In Europe, the ESA is pursuing similar goals with its ClearSpace-1 mission, scheduled for launch in 2026. The mission plans to deploy a spacecraft to capture and deorbit a large piece of debris using a multi-armed robot.
Some researchers are investigating the use of ground-based lasers to “nudge” debris into lower orbits, causing it to burn up in the atmosphere before it can collide with a satellite. The idea, known as “just-in-time collision avoidance,” involves firing short pulses of laser light at debris, providing a gentle push to alter its orbit.
Other efforts are even experimenting with the idea of using nets and harpoons to catch larger debris objects. So both a space janitor and a “space fisherman”.
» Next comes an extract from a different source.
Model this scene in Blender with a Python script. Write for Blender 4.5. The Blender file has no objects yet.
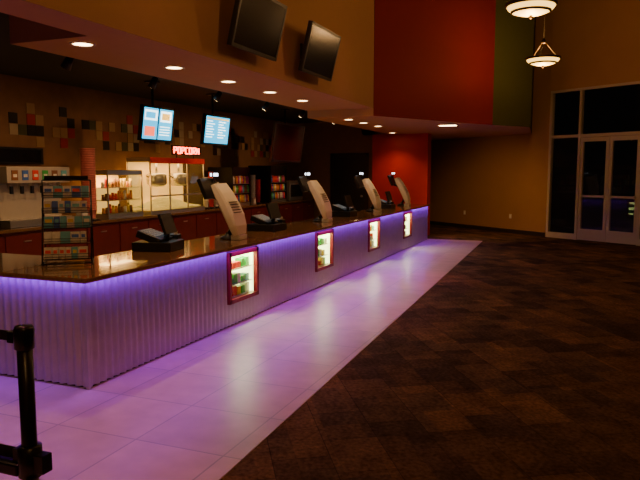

As the space economy continues to grow, projected to exceed $1 trillion by 2040, the pressure to find solutions to the space junk problem will only intensify. The stakes are high. A single catastrophic collision could destroy vital communication networks or put astronauts’ lives in danger. And with thousands of new satellites slated to launch in the coming years, the margin for error is shrinking.